Avant Comptoir du Marché interior

What a difference high ceilings and sufficient breathing room can make to a restaurant experience. Even the kitchen seems to benefit from greater freedom of movement. Dishes are better-executed, like a bright, feta-bedecked tartare in the depths of which lay slivers of silvery anchovy, a counterintuitive but splendid accompaniment to an unsulfured Domaine de l’Ecu Chardonnay.

The menu is much the same as that at the original L’Avant Comptoir, augmented with a smattering of dishes from L’Avant Comptoir de la Mer. Two fat bits of marinated salmon are dabbed with wasabi and wrapped in nori, sashimi by another name. Camdeborde’s original iconoclastic tapas hit, a sweet and savory blood pudding macaron, returns here, as does the landslide of quality charcuterie familiar from the original L’Avant Comptoir.

Black pudding macaron

For those familiar with the cattle-car tapas-bar confines of the other two L’Avant Comptoirs, a meal at L’Avant Comptoir du Marché feels indulgent. One partakes in the same trinity of artisanal hams, novelty offal preparations, and natural wines, only this time, one has the space to savor them. Crowds arrive at night, but even at busier times, L’Avant Comptoir du Marché doesn’t get wedged to the same airless shoulder-to-shoulder intensity as its brethren bars by Odéon. It is a restaurant built to effectively serve the crowds it receives.

Any of the L’Avant Comptoir bars are fun if one happens to want a quick snack in the neighborhood.

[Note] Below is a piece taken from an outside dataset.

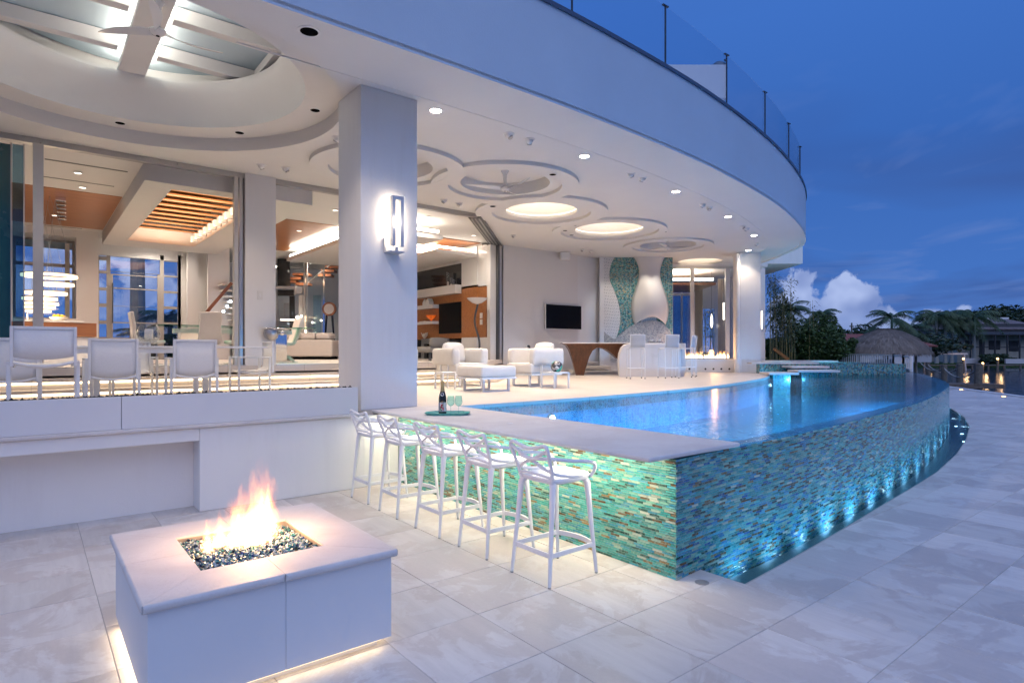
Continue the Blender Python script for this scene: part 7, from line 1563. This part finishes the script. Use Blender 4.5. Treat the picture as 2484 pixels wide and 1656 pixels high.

L’Avant Comptoir du Marché is the one worth making a special trip – a place where the scale of the site finally matches that Camdeborde’s ambition.


Avant Comptoir du Marché in Pictures


In Other Words

The Guardian (2017) astutely observes that the exterior of the Marché Saint Germain has become “more mall than marché” (thanks to the presence of Uniqlo and an Apple Store), before dubbing L’Avant Comptoir du Marché “irresistible” for its numerous glass pour wines and the “inventive combos” from its kitchen. 

Not Drinking Poison In Paris (2017) says “There’s a heroic irony how Camdeborde employs all the shlock arsenal of industrialised mass restaurateurism in the service of selling artisanal products: excellent pork and natural wine.”

Le Fooding (2016) says “you can count on everything being delicious” at L’Avant Comptoir du Marché.

Time Out (2016) cites Yves Cambeborde as its “favorite southwestern chef” and lauds L’Avant Comptoir, calling it “a love letter to pork.” The review recounts Camdeborde’s amusing reply to a diner who requested a vegetarian dish.

Le Figaro (2016) announces the opening of L’Avant Comptoir du Marché, repeating the curious conceptual distinction, utterly imperceptible in reality, between the original L’Avant Comptoir which Camdeborde is now calling “de la Terre,” and L’Avant Comptoir du Marché. The two establishment’s menu offerings are almost entirely the same.

François Simon (2016) immediately lauded L’Avant Comptoir as the success of the year in 2016, comparing said success to dropping a match into a haystack.